La forme document d’un seul tenant (comme un livre) n’est pas un absolu. Tous les documents XML (y compris TEI) peuvent être fractionnés avec XInclude, quitte à les recombiner avant les traitements qui ne géreraient pas ce fractionnement. Ce qui compte c’est l’idée d’encoder sémantiquement une source unique (qu’elle soit d’un seul tenant ou pas 3) pour en tirer différentes présentations.
Des transformations (XLST) sont appliquées à cette version de base pour obtenir des formes lisibles à afficher ou à imprimer (HTML, PDF…). En particulier en HTML, on peut obtenir automatiquement le découpage par chapitre ou autre niveau avec tables des matières entière ou partielles et liens de navigation entre les différentes pages.

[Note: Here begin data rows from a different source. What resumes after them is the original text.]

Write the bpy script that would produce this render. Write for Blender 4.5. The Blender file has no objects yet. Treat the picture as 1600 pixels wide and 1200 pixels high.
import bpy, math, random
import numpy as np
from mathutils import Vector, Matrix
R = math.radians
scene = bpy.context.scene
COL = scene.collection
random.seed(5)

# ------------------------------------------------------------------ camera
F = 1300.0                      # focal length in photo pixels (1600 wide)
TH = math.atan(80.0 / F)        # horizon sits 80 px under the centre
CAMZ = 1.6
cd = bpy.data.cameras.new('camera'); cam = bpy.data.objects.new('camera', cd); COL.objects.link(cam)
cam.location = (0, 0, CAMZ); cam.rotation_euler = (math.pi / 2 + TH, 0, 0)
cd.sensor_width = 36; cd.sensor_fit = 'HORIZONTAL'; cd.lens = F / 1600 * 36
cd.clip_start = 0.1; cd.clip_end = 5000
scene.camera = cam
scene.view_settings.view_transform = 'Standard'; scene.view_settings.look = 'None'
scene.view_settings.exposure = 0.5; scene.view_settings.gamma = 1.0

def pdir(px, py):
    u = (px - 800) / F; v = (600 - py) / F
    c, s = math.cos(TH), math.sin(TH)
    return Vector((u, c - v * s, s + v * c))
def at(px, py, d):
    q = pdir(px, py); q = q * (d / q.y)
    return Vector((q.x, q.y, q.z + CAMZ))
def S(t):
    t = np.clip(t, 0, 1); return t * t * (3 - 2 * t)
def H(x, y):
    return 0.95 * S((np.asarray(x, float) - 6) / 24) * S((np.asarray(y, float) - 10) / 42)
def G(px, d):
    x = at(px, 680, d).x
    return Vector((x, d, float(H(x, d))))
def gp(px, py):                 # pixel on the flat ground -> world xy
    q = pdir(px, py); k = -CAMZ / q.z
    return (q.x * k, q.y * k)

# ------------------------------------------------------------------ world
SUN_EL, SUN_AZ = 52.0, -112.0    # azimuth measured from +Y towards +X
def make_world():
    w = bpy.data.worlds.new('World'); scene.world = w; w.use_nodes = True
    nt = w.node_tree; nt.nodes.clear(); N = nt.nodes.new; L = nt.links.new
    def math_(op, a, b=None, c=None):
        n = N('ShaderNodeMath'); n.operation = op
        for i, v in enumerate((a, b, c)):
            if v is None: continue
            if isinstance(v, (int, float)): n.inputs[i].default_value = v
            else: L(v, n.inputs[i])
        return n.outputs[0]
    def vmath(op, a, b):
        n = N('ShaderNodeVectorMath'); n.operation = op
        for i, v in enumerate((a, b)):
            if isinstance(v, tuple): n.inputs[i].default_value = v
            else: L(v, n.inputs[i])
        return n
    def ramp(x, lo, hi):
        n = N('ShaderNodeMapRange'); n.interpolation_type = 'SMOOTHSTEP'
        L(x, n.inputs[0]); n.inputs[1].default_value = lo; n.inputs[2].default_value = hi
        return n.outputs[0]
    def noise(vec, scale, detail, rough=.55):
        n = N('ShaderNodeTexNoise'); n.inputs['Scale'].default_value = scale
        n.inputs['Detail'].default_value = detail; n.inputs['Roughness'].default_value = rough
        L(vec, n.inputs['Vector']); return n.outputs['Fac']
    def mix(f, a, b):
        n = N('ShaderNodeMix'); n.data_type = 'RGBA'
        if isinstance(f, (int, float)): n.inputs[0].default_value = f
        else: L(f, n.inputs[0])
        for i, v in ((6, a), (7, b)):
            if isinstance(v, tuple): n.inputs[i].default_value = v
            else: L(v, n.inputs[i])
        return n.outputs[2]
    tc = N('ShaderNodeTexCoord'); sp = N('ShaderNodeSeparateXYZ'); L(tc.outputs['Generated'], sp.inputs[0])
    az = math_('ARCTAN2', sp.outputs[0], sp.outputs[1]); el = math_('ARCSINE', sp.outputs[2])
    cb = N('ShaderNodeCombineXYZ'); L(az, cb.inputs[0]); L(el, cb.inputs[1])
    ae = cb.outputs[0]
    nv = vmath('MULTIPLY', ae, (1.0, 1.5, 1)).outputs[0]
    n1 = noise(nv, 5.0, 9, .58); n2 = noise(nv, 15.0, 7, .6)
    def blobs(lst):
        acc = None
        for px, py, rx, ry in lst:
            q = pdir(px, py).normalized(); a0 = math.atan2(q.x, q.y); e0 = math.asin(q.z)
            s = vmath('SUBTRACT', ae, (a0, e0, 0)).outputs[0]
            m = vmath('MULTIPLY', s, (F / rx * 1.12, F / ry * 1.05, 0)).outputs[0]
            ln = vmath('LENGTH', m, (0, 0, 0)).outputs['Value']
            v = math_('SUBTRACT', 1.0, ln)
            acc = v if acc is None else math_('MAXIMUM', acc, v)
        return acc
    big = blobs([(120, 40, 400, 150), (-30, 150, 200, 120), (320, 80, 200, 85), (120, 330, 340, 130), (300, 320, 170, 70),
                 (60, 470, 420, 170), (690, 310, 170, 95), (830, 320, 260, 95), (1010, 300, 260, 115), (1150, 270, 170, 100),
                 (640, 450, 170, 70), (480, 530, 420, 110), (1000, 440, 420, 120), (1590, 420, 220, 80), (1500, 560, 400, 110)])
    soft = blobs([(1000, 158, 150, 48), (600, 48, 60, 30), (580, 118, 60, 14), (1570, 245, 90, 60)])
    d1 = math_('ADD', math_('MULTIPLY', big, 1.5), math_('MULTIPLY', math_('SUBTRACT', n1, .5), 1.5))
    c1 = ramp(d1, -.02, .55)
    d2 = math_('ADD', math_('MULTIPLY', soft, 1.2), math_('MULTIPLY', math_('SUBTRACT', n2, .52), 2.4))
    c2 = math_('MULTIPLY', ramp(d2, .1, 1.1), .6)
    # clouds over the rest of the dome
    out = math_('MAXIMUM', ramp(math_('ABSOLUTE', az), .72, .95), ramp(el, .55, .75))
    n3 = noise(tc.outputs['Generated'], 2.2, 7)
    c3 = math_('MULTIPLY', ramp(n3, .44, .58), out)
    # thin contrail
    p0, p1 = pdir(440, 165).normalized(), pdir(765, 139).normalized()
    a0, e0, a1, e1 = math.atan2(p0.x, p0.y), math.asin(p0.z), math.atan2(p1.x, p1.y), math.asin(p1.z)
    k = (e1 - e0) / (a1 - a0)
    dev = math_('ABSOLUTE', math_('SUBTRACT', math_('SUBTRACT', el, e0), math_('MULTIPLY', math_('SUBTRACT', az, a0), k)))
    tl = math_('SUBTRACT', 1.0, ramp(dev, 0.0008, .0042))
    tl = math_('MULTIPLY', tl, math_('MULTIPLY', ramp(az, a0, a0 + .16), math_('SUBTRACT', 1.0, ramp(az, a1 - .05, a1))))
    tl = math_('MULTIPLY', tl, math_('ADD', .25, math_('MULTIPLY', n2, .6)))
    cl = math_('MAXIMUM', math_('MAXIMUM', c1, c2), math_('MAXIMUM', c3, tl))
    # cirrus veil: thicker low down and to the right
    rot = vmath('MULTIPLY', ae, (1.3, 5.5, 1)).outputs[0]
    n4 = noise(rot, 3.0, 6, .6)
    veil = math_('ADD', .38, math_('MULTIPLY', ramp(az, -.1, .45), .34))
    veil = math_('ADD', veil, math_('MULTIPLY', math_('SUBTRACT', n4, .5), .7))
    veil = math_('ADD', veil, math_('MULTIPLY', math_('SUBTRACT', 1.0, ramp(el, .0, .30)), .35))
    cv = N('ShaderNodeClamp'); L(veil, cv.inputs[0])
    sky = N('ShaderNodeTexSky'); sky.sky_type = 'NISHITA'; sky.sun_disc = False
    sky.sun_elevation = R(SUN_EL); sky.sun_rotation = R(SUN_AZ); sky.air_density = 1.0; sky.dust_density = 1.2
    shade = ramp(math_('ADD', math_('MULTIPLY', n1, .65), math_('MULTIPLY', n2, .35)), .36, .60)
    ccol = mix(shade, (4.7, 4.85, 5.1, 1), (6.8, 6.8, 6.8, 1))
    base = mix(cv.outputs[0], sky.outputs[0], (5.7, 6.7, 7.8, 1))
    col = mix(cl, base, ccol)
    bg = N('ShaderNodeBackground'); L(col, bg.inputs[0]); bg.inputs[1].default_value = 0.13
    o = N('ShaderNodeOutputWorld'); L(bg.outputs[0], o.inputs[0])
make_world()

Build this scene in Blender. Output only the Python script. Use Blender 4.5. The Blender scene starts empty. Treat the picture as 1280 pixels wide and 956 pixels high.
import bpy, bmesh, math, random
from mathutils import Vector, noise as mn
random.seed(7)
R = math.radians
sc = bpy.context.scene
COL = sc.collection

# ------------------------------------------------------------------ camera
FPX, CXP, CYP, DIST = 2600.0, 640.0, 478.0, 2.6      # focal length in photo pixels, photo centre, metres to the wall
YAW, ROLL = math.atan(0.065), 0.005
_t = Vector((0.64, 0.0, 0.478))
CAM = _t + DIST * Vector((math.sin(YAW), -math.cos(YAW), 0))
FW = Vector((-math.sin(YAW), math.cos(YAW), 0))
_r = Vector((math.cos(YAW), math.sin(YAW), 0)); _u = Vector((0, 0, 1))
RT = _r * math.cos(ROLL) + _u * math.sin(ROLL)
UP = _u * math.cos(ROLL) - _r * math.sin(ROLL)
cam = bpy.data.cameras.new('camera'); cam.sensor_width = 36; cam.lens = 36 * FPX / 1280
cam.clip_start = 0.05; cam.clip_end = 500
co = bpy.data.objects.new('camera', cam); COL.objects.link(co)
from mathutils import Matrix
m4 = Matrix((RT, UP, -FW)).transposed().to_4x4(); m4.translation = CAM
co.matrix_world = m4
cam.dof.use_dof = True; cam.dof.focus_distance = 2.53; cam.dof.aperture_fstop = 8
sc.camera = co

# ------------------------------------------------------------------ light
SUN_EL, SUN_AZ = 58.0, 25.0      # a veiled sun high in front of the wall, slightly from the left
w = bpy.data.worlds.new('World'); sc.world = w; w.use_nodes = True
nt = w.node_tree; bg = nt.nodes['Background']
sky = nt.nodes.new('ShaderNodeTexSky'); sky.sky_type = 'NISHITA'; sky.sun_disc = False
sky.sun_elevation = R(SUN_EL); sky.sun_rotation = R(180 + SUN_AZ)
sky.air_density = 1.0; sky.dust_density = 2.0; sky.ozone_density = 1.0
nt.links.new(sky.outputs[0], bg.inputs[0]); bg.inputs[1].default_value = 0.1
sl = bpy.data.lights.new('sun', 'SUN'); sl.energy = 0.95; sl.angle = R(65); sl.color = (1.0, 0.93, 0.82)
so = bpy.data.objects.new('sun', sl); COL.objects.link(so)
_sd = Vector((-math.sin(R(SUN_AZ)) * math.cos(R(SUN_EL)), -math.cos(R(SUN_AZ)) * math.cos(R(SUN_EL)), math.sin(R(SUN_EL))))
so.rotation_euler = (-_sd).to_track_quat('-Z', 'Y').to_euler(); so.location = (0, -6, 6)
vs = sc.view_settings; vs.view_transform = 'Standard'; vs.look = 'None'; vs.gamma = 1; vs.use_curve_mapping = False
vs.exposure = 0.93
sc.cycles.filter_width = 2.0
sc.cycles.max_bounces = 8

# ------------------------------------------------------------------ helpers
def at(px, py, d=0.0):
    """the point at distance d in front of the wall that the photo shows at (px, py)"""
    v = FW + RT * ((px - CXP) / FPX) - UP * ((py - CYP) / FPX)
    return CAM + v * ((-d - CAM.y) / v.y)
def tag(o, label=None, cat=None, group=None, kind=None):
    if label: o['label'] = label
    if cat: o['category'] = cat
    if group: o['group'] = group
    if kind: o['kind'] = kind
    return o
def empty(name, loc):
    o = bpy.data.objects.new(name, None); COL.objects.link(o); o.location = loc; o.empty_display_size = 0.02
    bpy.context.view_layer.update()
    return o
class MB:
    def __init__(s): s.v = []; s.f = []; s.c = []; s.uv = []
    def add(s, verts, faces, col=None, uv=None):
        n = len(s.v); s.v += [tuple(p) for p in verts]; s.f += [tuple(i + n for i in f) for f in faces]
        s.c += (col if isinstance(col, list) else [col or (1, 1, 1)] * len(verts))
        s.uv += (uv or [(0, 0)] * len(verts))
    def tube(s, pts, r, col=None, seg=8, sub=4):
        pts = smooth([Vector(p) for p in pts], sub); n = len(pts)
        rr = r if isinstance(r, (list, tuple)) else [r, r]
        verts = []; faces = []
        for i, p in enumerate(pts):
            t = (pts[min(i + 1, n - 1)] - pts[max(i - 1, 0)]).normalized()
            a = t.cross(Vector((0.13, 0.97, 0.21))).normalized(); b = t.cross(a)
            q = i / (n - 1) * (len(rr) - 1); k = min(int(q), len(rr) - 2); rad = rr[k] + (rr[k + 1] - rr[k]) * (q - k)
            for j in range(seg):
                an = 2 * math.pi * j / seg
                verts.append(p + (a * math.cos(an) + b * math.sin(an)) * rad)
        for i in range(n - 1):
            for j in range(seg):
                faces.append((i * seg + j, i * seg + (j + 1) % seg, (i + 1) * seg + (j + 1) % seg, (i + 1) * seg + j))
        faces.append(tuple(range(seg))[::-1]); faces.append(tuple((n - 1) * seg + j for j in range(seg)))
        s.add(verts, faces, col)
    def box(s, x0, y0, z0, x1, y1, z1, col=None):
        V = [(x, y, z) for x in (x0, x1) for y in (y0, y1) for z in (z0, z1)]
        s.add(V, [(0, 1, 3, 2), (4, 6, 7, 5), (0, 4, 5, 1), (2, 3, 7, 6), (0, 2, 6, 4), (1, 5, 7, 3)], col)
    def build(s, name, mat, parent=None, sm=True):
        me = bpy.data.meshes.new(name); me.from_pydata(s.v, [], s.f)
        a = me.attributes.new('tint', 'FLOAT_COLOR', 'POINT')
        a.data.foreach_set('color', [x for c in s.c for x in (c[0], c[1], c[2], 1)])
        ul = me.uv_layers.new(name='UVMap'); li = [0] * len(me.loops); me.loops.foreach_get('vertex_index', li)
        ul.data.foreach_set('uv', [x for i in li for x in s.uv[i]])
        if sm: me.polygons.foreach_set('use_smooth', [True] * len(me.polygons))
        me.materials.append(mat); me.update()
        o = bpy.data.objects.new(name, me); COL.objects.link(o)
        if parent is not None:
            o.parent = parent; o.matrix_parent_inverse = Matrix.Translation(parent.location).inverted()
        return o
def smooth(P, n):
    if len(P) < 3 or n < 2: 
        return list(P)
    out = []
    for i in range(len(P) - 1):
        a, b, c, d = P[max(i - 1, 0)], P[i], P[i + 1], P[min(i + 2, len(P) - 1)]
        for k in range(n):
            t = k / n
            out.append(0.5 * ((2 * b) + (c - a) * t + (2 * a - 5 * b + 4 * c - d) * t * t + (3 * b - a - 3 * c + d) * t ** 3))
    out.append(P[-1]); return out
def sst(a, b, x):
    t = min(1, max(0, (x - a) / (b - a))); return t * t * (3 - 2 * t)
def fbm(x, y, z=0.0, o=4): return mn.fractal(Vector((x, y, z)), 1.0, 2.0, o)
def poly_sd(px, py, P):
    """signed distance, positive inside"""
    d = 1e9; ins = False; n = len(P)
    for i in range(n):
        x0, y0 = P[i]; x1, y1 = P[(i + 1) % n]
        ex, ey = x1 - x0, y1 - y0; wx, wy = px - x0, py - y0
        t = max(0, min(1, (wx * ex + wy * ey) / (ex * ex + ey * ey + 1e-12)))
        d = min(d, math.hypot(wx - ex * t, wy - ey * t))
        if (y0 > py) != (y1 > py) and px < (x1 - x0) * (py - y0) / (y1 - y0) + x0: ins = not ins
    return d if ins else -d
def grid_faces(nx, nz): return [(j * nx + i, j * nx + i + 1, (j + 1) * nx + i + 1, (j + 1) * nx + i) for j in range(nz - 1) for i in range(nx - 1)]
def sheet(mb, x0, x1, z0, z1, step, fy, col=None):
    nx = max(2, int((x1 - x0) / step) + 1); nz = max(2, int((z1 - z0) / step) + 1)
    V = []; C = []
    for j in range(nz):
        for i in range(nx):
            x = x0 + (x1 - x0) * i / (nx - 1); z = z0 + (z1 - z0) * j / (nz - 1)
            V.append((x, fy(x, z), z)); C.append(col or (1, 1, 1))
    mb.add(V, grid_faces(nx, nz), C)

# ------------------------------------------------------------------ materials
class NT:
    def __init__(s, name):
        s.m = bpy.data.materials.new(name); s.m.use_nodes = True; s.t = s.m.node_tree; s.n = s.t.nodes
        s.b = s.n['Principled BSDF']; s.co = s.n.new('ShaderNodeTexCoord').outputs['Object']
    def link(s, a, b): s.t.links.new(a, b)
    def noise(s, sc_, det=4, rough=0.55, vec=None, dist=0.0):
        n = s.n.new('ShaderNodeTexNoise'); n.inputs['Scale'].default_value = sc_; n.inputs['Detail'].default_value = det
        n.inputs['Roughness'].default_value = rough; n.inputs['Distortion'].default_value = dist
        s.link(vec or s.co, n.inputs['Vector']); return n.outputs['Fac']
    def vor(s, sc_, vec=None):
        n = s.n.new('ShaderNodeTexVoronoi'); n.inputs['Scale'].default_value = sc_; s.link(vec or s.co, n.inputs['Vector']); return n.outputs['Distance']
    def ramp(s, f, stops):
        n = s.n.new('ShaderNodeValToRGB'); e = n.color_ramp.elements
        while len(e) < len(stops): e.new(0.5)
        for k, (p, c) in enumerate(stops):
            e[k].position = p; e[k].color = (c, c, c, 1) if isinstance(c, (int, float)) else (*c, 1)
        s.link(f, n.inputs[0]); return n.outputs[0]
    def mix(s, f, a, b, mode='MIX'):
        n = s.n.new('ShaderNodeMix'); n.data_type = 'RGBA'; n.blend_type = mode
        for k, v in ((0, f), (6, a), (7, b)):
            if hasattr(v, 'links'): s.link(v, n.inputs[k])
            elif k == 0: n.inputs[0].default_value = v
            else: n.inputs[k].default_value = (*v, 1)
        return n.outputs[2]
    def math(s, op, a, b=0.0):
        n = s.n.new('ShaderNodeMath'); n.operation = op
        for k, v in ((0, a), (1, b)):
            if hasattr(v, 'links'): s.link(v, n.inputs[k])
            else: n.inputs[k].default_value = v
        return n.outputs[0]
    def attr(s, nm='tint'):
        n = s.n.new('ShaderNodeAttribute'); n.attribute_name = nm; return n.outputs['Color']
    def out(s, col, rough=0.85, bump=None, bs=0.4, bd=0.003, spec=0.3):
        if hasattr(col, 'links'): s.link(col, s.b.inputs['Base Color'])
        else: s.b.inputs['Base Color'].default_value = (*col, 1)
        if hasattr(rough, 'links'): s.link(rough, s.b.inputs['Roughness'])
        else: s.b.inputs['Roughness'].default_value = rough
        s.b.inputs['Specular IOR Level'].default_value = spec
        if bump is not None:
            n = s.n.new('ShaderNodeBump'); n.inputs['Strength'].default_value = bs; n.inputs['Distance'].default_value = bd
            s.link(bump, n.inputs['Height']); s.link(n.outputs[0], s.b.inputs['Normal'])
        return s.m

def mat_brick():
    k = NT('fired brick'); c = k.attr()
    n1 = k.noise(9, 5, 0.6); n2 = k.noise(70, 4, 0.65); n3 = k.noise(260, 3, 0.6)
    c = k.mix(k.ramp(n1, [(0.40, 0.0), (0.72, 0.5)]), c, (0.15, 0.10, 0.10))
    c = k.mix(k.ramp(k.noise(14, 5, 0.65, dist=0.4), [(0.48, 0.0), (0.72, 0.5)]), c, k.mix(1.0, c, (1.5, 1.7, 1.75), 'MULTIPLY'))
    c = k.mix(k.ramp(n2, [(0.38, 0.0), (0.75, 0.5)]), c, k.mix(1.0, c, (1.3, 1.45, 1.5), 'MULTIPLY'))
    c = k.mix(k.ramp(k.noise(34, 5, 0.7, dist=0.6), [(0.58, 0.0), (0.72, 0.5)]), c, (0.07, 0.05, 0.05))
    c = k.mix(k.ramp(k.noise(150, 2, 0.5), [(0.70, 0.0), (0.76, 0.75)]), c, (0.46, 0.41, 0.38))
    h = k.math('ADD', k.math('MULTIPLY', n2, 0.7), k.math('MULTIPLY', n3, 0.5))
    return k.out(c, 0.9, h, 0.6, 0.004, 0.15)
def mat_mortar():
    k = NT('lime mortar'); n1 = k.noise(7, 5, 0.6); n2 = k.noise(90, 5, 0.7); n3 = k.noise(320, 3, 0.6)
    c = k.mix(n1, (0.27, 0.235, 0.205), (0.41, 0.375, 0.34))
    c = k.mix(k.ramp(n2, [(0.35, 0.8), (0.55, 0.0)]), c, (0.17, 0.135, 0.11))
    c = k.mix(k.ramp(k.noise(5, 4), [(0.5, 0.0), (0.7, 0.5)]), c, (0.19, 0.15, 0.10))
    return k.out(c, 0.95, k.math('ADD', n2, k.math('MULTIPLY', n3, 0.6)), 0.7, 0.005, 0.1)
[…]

Si on doit corriger, on corrige seulement la matrice et on applique de nouveau la transformation pour obtenir les formes (HTML, PDF…) à jour (plutôt que de reporter la correction dans les différentes formes).
À partir du balisage, on peut procéder à des recherches ou à des traitements, comme la production automatique d’un index des mots qu’on aurait marqués comme devant être indexés.
Un bémol, cependant : que l’on fractionne ou non son travail, il s’agit d’un travail qui a la structure hiérarchique d’un livre. On peut y faire des courts-circuits hypertextes. Pour un travail très hypertexte sans structure, comme pourraient l’être les pages d’un wiki, on pourrait préférer autre chose. Cependant, avec des divisions d’un seul niveau (une série d’articles) et des liens hypertexte entre elles, on a quelque chose qui y ressemble.
On peut évidemment toujours faire grep "quoi" *.xml dans le dossier où on range ses fichiers XML à inclure.
Je note en commentaire le nom de fichier d’inclusion sous la division qui en constitue la racine. Si je conserve le fichier TEI toutes inclusions résolues, je peux y rechercher un mot et voir dans quel fichier d’inclusion il intervient.